[Exercise aim] Scan the data below for the string "noise". Show every line where it turns up.

[Information shown]
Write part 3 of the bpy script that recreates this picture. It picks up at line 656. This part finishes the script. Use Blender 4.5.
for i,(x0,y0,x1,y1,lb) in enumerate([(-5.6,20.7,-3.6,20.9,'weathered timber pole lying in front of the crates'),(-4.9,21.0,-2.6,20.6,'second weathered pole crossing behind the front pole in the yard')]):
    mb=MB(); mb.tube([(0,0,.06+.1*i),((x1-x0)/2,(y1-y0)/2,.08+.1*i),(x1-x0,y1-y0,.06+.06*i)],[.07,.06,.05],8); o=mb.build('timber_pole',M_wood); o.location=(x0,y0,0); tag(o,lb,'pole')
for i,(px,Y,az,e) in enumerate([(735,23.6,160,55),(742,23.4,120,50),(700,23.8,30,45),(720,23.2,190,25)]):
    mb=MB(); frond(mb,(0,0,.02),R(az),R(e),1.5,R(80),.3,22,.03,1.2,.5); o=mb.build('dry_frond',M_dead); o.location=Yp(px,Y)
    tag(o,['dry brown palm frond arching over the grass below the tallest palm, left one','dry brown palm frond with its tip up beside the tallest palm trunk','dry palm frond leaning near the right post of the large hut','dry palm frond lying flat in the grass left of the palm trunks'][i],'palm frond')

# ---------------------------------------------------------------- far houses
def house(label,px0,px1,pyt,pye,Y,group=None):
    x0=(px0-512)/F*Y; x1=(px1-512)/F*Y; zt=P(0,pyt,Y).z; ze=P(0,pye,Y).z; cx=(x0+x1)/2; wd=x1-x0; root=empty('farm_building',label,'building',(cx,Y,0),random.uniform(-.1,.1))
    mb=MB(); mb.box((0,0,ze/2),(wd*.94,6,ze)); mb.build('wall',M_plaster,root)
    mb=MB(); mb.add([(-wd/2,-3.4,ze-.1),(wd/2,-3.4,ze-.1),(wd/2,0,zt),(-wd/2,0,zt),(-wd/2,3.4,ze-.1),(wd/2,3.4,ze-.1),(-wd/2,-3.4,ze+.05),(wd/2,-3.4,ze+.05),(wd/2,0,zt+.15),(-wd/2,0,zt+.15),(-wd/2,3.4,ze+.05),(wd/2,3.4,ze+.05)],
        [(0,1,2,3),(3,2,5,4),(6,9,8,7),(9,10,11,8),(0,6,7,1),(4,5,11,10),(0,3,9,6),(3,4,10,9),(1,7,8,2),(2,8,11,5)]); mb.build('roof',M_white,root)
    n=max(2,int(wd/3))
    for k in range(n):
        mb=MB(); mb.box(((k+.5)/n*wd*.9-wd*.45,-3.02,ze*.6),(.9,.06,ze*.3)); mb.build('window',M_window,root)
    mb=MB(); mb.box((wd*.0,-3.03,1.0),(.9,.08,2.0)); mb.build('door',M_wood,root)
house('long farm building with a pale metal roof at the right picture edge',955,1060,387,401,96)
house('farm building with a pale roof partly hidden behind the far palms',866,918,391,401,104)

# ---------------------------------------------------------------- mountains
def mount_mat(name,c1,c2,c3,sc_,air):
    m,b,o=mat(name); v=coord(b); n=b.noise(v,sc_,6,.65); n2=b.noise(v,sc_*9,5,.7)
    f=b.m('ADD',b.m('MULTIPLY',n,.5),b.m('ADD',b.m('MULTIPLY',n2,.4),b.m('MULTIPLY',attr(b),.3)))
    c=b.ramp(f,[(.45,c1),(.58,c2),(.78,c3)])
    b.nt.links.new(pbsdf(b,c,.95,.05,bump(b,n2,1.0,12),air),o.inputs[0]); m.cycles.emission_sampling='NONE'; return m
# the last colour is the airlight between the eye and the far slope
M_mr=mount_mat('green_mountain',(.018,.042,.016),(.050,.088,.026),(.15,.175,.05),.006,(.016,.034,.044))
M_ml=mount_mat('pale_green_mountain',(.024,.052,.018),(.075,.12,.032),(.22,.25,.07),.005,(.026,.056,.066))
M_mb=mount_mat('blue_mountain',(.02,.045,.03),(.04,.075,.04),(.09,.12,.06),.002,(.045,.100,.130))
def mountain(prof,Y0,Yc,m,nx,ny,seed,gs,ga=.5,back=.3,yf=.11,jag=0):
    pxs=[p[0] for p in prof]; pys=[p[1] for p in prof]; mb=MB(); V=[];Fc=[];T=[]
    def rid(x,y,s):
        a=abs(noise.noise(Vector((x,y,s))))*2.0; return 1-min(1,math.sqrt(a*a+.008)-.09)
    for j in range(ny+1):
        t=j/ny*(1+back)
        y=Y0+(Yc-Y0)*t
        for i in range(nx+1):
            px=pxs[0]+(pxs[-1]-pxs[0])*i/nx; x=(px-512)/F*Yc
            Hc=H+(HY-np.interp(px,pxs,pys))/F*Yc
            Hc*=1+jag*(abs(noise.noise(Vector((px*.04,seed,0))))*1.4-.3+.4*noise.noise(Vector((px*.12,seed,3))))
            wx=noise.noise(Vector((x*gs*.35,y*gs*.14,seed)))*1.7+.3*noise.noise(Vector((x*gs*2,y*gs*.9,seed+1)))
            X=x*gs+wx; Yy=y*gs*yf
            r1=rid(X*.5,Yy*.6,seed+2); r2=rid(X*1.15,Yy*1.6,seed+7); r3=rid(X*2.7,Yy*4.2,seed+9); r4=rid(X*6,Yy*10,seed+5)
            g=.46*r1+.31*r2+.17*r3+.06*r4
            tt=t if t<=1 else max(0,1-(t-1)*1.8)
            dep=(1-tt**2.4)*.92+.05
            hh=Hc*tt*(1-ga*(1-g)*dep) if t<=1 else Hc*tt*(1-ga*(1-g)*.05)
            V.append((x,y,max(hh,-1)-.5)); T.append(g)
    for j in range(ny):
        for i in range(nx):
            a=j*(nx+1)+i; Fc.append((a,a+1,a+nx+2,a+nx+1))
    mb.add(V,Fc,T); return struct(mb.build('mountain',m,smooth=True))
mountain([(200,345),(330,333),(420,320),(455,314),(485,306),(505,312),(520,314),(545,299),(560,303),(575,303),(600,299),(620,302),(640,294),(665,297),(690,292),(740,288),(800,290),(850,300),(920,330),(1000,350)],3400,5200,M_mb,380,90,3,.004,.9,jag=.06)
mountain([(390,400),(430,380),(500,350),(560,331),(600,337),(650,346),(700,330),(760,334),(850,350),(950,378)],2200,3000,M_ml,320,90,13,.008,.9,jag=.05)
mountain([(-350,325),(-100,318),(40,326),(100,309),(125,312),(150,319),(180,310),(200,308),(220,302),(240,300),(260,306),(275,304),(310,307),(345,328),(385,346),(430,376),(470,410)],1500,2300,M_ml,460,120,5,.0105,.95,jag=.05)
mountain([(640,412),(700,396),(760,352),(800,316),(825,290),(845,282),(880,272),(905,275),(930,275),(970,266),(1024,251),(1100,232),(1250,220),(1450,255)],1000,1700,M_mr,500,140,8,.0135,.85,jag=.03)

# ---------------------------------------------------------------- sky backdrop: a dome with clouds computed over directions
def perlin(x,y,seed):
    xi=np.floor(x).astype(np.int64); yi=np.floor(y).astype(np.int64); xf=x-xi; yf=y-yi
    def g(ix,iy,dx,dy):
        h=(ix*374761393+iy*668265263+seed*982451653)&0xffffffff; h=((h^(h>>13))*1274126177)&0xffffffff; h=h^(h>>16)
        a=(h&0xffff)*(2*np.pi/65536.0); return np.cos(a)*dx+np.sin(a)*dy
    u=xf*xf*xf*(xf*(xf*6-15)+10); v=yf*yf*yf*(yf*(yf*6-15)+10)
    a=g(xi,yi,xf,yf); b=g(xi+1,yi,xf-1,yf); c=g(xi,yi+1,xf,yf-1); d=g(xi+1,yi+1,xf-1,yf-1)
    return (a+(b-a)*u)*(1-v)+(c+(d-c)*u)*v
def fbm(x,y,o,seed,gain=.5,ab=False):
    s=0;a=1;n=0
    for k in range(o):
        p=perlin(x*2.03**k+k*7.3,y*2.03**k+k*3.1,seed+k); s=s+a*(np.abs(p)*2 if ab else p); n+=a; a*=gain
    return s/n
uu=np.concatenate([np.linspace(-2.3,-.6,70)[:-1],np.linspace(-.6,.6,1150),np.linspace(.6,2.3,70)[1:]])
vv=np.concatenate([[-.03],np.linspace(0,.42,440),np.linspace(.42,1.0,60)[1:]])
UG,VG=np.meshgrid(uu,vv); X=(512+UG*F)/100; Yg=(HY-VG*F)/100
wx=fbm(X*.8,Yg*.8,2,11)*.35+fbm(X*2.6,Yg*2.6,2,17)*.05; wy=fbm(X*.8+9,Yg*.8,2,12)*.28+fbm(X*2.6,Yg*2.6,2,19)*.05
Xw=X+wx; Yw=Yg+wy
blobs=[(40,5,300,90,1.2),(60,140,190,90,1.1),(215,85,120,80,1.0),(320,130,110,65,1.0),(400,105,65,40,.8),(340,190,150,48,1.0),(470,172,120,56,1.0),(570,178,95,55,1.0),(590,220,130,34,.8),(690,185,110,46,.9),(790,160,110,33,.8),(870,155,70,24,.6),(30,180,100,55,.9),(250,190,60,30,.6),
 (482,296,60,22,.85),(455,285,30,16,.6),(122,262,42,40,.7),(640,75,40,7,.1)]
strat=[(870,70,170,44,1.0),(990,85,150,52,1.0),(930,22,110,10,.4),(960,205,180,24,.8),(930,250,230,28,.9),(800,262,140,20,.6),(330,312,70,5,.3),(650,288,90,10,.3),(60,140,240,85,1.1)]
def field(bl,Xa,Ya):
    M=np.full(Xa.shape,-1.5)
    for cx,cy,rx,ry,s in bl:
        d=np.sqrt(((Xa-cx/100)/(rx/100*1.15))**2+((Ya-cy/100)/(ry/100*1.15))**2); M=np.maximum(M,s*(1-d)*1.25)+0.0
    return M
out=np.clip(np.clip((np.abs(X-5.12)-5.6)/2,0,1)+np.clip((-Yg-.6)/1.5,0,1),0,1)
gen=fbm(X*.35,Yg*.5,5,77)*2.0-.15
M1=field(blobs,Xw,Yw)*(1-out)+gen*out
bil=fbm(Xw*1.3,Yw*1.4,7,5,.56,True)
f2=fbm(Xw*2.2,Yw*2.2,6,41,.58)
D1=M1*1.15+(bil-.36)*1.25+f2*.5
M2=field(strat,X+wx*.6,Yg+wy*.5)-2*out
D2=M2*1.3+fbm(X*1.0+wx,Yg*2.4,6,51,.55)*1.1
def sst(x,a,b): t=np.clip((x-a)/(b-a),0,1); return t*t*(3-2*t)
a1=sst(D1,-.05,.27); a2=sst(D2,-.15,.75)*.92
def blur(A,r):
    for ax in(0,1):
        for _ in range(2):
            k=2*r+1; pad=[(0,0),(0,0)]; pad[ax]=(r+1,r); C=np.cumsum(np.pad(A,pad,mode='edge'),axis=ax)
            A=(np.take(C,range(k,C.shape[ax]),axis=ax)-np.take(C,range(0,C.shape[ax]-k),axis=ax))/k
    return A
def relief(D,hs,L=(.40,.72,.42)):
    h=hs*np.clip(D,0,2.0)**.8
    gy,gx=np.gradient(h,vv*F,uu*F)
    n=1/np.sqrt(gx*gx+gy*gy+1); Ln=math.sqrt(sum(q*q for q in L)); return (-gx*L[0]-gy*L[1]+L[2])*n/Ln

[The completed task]
    m,b,o=mat(name); v=coord(b); n=b.noise(v,sc_,6,.65); n2=b.noise(v,sc_*9,5,.7)
        a=abs(noise.noise(Vector((x,y,s))))*2.0; return 1-min(1,math.sqrt(a*a+.008)-.09)
            Hc*=1+jag*(abs(noise.noise(Vector((px*.04,seed,0))))*1.4-.3+.4*noise.noise(Vector((px*.12,seed,3))))
            wx=noise.noise(Vector((x*gs*.35,y*gs*.14,seed)))*1.7+.3*noise.noise(Vector((x*gs*2,y*gs*.9,seed+1)))